God knows, there are few points of similarity between myself and Tynan. But one thing is that I share with that critical luminary is a bit of a Pinter Problem. But faced with Pinter's brilliant production of No Man's Land, a masterly mix of the hilarious and the harrowing, I am happy to report that that problem dissolves into thin air.
This play might seem to have a shape roughly akin to that of the earlier Caretaker: a stranger, invited into a living space, opportunistically tries to settle himself there on a permanent basis but is stymied by the powers of the status quo ante.

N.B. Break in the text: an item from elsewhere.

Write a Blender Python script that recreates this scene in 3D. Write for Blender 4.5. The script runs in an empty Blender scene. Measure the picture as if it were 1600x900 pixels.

But Pinter's staging of the piece brings home with the force of a revelation how much more subjective and dreamlike this later play is.
We could be inside the skull of the central character. Corin Redgrave's tragic and funny Hirst, a moneyed man of letters with a militaristic bearing, is clearly a desperate alcoholic who, in the first scene, is so incapacitated he has to struggle to converse with John Wood's gloriously seedy and Prufrockian Spooner, the failed poet he has picked up in a pub.

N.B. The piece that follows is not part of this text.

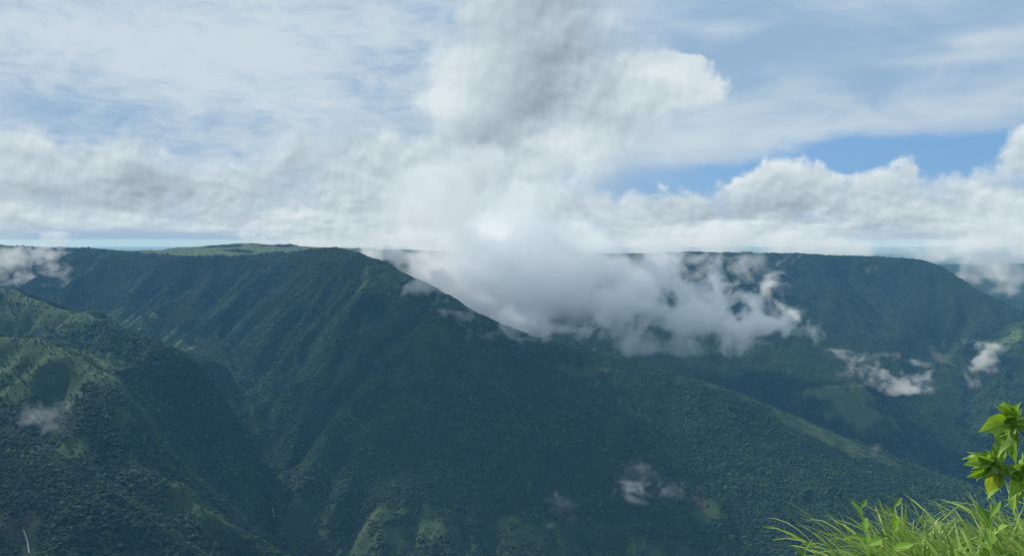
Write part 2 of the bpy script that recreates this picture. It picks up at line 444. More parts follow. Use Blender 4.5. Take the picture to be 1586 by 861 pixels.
def make_height(X, Y):
    wx = X + 45 * fbm(X / 420, Y / 420, 3, 3); wy = Y + 45 * fbm(X / 420, Y / 420, 3, 47)
    near = smooth(1500, 2100, Y)
    Z = base_h(X * (1 - .35) + wx * .35, Y * (1 - .35) + wy * .35)
    e = 20.0
    sx = (base_h(X + e, Y) - base_h(X - e, Y)) / (2 * e); sy = (base_h(X, Y + e) - base_h(X, Y - e)) / (2 * e)
    sl = np.hypot(sx, sy) + 1e-6
    steep = smooth(0.10, 0.55, sl)
    detail = np.zeros_like(X)
    cx, cy = -sy / sl, sx / sl
    ax, ay = cx * 1.0, cy * 1.0
    for k, (wl, am) in enumerate(((400.0, 60.0), (205.0, 41.0), (104.0, 20.0), (52.0, 8.0))):
        v, vx, vy = gullies(wx / wl, wy / wl, ax, ay, 101 + k * 31)
        detail += steep * am * (1.05 - 2 * np.clip((1 - v) / 2, 0, 1) ** 0.62)
        # the next octave follows the ribs of this one
        ax = ax + (-vy) * 0.55; ay = ay + vx * 0.55
        n = np.hypot(ax, ay) + 1e-6
        ax, ay = ax / n, ay / n
    detail *= calm(X, Y)
    detail += (1 - steep) * 5 * fbm(X / 210, Y / 210, 4, 71) + 5.0 * fbm(X / 85, Y / 85, 4, 91)
    return Z + detail, steep

GZ, GST = make_height(GX, GY)

def ground(X, Y):
    u = np.clip((np.asarray(X, float) - gx_[0]) / STEP, 0, len(gx_) - 1.001); v = np.clip((np.asarray(Y, float) - gy_[0]) / STEP, 0, len(gy_) - 1.001)
    i = u.astype(int); j = v.astype(int); fu = u - i; fv = v - j
    return (GZ[j, i] * (1 - fu) + GZ[j, i + 1] * fu) * (1 - fv) + (GZ[j + 1, i] * (1 - fu) + GZ[j + 1, i + 1] * fu) * fv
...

In a manner that is at times richly absurd and at times heartbreaking, Spooner here feels like the self Hirst might have been, had he not risen to his soulless mausoleum of eminence. It's as if, on the verge of complete crack-up and death, Hirst is offered an ambiguous helping hand by an outrageously on-the-make and unflattering but also mysteriously understanding alter ego.
Every aspect of the production has that sharpness you get in lucid, horribly playful nightmares – from the set that gives Hirst's classy home the impersonal look of a hotel suite to Danny Dyer's intimidating minder, Foster.
Redgrave and Wood make a great comic double-act, especially when Redgrave's Hirst bounds in the next morning and regales his baffled guest with stories of how he once cuckolded Spooner. Even more impressive are the aching, fleeting hints they give of Gloucester and King Lear. Unforgettable.